Yine 1920 yılında İstanbul’un işgal edilmesine dünya kamuoyunda en sert tepkiyi Haydarabad Nizamlığı göstermiş halk günlerce meydanları doldurarak İngiliz yönetimini zorda bırakacak protestolara imza atmıştı. 

Kurtuluş Savaşı’nın en zor günlerinde maddi olarak Ankara’ya gelen bağışların çok büyük bir kısmını Haydarabad Nizamlığı halkı tarafından teşkil edilmişti. Sonradan bu paralar öylesine ciddi meblağlara ulaşacaktı ki bugün İş bankası olarak bilinen banka bu yardım paraları ile kurulacaktı. 

1924 yılında Hilafetin kaldırılmasına da en büyük tepkiyi gösteren ve üzüntüsünü bildiren Haydarabad Nizamlığı olacaktı. Bölge halkı Halife Abdülmecid’e yurt dışında hayatını idame ettirebilmesi için bağışlarda bulunacak ve Ankara yönetimine mütemadiyen ricacı olacaktı. 

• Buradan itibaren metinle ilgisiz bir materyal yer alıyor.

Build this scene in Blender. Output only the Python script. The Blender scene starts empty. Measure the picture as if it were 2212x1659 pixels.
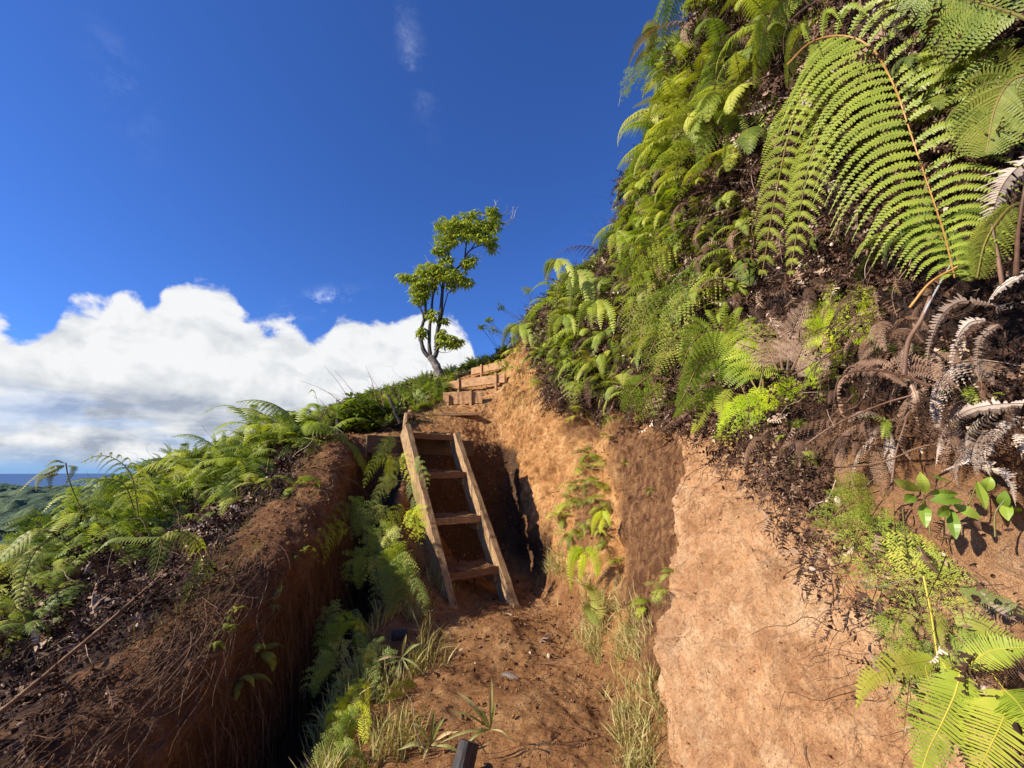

Haydarabad Nizamlığı’nın kaderi 1947 yılında değişecekti. 16 milyon nüfusa sahip bu beldenin halkı Hindistan coğrafyasından bambaşka bir görünüm arz ediyordu. Halkı son derece yüksek bir kültüre sahip Haydarabad minik bir Endülüs’tü. İngilizlerin bölgeden çekilmesiyle yeni bağımsız olmuş Hindistan Devleti ile karşı karşıya kaldı. İşgalci yönetim bir sene içerisinde bu devletçiği ortadan kaldırarak bölgede kültürel ve etnik bir asimilasyona girişti. “Bahçeler Şehri” ya da “Aslan Şehri” olarak bilinen bu beldeden geriye pek bir şey kaldığı söylenemez. Bugün Haydarabad Nizamlığı’ndan geriye sayısız mimari eser geride kalırken bölge siyaset arenasından çekilmiştir. Yine de Anadolu Türk halkı için Haydarabad Nizamlığı ve halkı her daim özel bir yere sahip olacaktır.